Pöltl: Wir trainieren viel individuell. Zur Zeit liegt der Fokus viel auf Werfen, auch auf den Bewegungen unter dem Korb. Es geht darum, das Offensivpaket zu erweitern. Andererseits geht es darum, die Rolle, die wir als Rookies offensiv im Moment erfüllen, zu perfektionieren - viel abseits des Balles arbeiten, Ableger verwerten und aushelfen, wo wir können.

Frage: Es ist noch ein bisschen mehr als ein Monat bis zu den Play-offs. Wie gut fühlen Sie sich darauf vorbereitet?

Pöltl: Ich war noch nie da, aber vom Hören her ist es in den Play-offs sehr viel intensiver. Es wird noch einmal um einiges härter gespielt und die Rotation noch einmal ein bisschen gekürzt. Ich werde schauen, dass ich mit maximalem Fokus reingehe und mich vorher damit auseinandersetze, dass ich dann von der erhöhten Schnelligkeit und dem erhöhten physischen Anteil nicht überrascht werde. Das könnte sonst ein Problem sein. In den Play-offs gibt es kein Mitleid mehr.

Frage: Auch die Belastungen der regulären Saison sind gewöhnungsbedürftig. Wie geht es Ihnen körperlich?

Pöltl: Eigentlich ganz gut. Am Anfang der Saison war es eine größere Herausforderung, weil es noch ungewohnt war. Mittlerweile bekommt man ein bisschen Routine rein. Ich spiele auch keine 40 Minuten pro Spiel. Ich trainiere zwar mehr als die meisten anderen, aber insofern ist es für mich einfacher, eine 82-Spiele-Saison zu verkraften. Die Saison ist wirklich lang. Man könnte es als Eingewöhnungsphase sehen, sich mit limitierter Spielzeit an so eine Saison zu gewöhnen. Darauf kann man dann für die Zukunft aufbauen, auch körperlich.

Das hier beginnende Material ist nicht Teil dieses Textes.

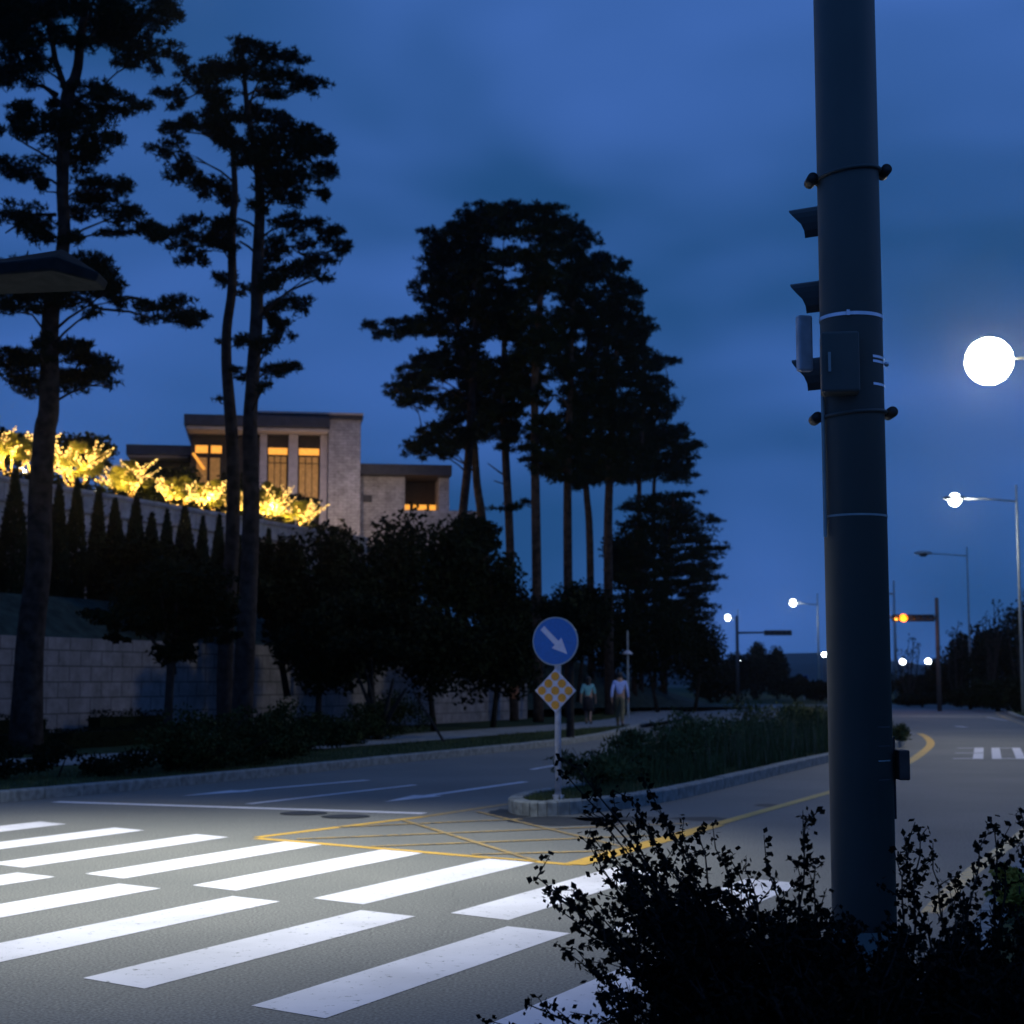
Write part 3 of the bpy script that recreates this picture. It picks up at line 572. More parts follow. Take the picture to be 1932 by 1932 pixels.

Frage: Die arrivierten Spieler überlegen sich gerne Aufgaben für die Neulinge. Was war das Dümmste, das Sie bisher haben machen müssen?

Pöltl: Bis jetzt waren keine großartigen Sachen dabei. Das Dümmste waren wahrscheinlich ein paar Tanz-Performances. Dazu ein paar Klassiker wie ein Rookie-Rucksack (jenen von Pöltl ziert die Eiskönigin/Anm.). Aber Sachen, die ich gehört habe, wie das Auto mit Popcorn vollfüllen oder so einen Schmarrn, das ist mir noch nicht passiert. Es beschränkt sich hauptsächlich auf Taschentragen oder hier und da mal ein bisschen 'Happy Birthday' singen, wenn jemand Geburtstag hat.